TUPE service provision changes: how to spot an 'activity'

TUPE service provision changes: how to spot an 'activity'


Author: Kevin McCavish

The Employment Appeal Tribunal (EAT) has considered whether or not TUPE applied when taxi booking services were in-sourced


The Transfer of Undertakings (Protection of Employment) Regulations 2006 (TUPE) applies where there is a 'service provision change' (SPC) as well as on a transfer of an undertaking.

In short, an SPC under TUPE may occur where there is an outsourcing, in-sourcing or change of contractor providing, services.

However, to decide whether or not TUPE applies or not in such cases, tribunals must first identify the 'activity' being carried out and those activities must be the same both before and after any alleged transfer.

In Metropolitan Resources Ltd v Churchill Dulwich Ltd [2009] IRLR 700, the EAT ruled that the activities need not be identical but must be 'fundamentally or essentially the same'.


The claimant worked for Johnson Controls Limited as a taxi administrator taking bookings for taxis from clients as well as performing other administrative tasks such as checking invoices. One of the clients was the UK Atomic Energy Authority (UKAEA) and it decided to in-source the service by using its own secretaries to book taxis directly with taxi firms rather than using Johnson Controls. The claimant argued that 80% of his time was taken up with UKAEA work.

The claimant brought claims for unfair dismissal and a redundancy payment and the tribunal was asked to rule as a preliminary matter on whether the claimant's employment had transferred under TUPE to UKAEA.


The tribunal found that UKAEA was not performing essentially the same service as Johnson Controls which had carried out the taxi booking service in a centralised and co-ordinated way. This service no longer existed when UKAEA secretaries undertook the bookings on an ad hoc basis.

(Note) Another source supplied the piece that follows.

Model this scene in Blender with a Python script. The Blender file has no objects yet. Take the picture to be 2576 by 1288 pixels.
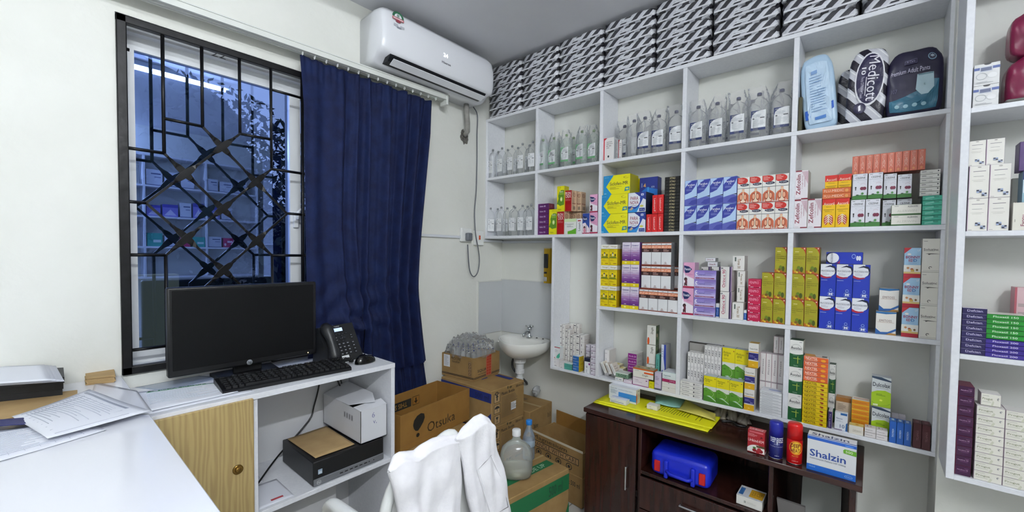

The EAT upheld this decision on appeal.

The tribunal had stressed that the service being provided by Johnson Controls was more than the sum total of the list of activities or tasks undertaken. The EAT considered that the tribunal had been entitled to reach its decision it had on this basis and that it was not just a question of whether the majority of tasks performed are the same both before and after the alleged transfer,

'.identifying what an activity is involves an holistic assessment by the Tribunal.'


In the current economic climate bringing services back in-house is becoming more common. This case is a good reminder that TUPE will not always apply in such situations. However, each case will turn on its own particular facts. By taking an holistic, impressionistic approach, as endorsed by the EAT in this case, tribunals are less likely to be swayed by the simple percentage of similar tasks performed before and after any putative transfer.